Nel senso: American Pie è il film che ha dato la notorietà definitiva al termine “MILF” (e incidentalmente ha ucciso “cougar”), e “la mamma di Stifler” è ormai un meme che qualsiasi 30/40enne saprebbe riconoscere senza battere ciglio. Per non parlare della scena che dà il titolo al film, o di tutte le volte che entra in scena Eugene Levy e si mangia tutto quanto a colpi di carisma e tempi comici. Insomma, al di là dell’inopportunità di parecchie battute e situazioni, American Pie è una collezione di invenzioni comiche che sono rimaste nell’immaginario collettivo di una generazione tanto quanto, anni prima, John Belushi che spia da una scala le ragazze che si cambiano.

Bye bye miss American Pie

Canzone inspiegabilmente non presente nella colonna sonora, ma se vogliamo parlare di pezzi di film rimasti nell’immaginario collettivo, American Pie è una collezione di hit tardi Novanta che lo rendono un film guardabile anche solo con l’audio: diventa come un pomeriggio nel 1999 a guardare MTV e mangiare schifezze. Hole, Blink, Sugar Ray, Barenaked Ladies… c’è un buon motivo per riguardare il film di Paul Weitz anche se vi interessa l’archeologia del pop rock. Ragionamento che non vale, cambiando discorso ma non troppo, per il cast: rivisto oggi, quello che davvero manca ad American Pie è una certa verve e un certo carisma nei suoi protagonisti, che spesso si comportano senza mascherare il fatto di essere attori che recitano.

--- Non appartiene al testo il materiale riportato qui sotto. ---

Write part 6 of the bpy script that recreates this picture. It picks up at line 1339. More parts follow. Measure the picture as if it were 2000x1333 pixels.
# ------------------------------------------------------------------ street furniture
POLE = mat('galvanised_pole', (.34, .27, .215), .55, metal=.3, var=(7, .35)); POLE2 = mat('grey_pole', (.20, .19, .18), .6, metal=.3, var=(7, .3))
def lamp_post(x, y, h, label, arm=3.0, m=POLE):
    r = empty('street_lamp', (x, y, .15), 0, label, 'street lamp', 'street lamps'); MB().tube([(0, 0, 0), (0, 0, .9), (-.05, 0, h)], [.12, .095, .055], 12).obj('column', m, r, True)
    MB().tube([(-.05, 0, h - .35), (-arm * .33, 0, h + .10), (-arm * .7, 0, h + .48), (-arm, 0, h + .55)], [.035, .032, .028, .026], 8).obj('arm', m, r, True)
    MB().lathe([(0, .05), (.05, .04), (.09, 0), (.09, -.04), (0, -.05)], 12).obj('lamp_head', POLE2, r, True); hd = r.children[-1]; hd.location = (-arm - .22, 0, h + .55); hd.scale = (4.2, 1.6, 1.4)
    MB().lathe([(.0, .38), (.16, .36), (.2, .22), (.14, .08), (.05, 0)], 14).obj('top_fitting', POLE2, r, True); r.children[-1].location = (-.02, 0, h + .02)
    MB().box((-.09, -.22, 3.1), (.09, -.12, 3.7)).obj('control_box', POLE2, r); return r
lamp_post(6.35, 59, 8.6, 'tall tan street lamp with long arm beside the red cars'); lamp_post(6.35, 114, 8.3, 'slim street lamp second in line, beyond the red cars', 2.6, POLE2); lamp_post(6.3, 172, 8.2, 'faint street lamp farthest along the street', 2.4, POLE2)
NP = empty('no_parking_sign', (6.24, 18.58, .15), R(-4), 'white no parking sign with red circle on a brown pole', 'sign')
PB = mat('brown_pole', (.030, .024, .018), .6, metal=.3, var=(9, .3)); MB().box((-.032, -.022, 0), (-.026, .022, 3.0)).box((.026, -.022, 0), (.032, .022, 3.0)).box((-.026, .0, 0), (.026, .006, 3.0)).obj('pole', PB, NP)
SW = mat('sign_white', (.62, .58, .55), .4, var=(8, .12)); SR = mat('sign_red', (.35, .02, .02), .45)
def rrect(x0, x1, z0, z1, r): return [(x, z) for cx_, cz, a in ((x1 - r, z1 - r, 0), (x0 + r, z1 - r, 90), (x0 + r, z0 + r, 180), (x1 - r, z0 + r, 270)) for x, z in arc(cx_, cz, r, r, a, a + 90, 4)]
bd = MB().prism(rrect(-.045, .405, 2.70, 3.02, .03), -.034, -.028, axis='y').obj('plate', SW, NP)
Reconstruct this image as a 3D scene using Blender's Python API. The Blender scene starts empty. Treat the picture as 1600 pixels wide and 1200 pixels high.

Jason Biggs ha la faccia giusta per il ruolo ma non è un protagonista indimenticabile. Chris Klein è una versione di Keanu Reeves a cui hanno succhiato via il talento e il carisma. Gli altri due… esistono. Tara Reid e Mena Suvari interpretano sostanzialmente lo stesso personaggio, e l’unica femmina che davvero spicca è la sottosfruttata Natasha Lyonne. Finisce che i personaggi più indimenticabili sono tutti più o meno di contorno: da Stifler alla Michelle di Alyson Hannigan, passando per il succitato Eugene Levy. Forse è anche questo uno dei segreti di American Pie: ti distrae con il contorno e non ti fa pesare troppo le cose orribili che sta dicendo o facendo. E alla fine non ci puoi fare nulla e ridi.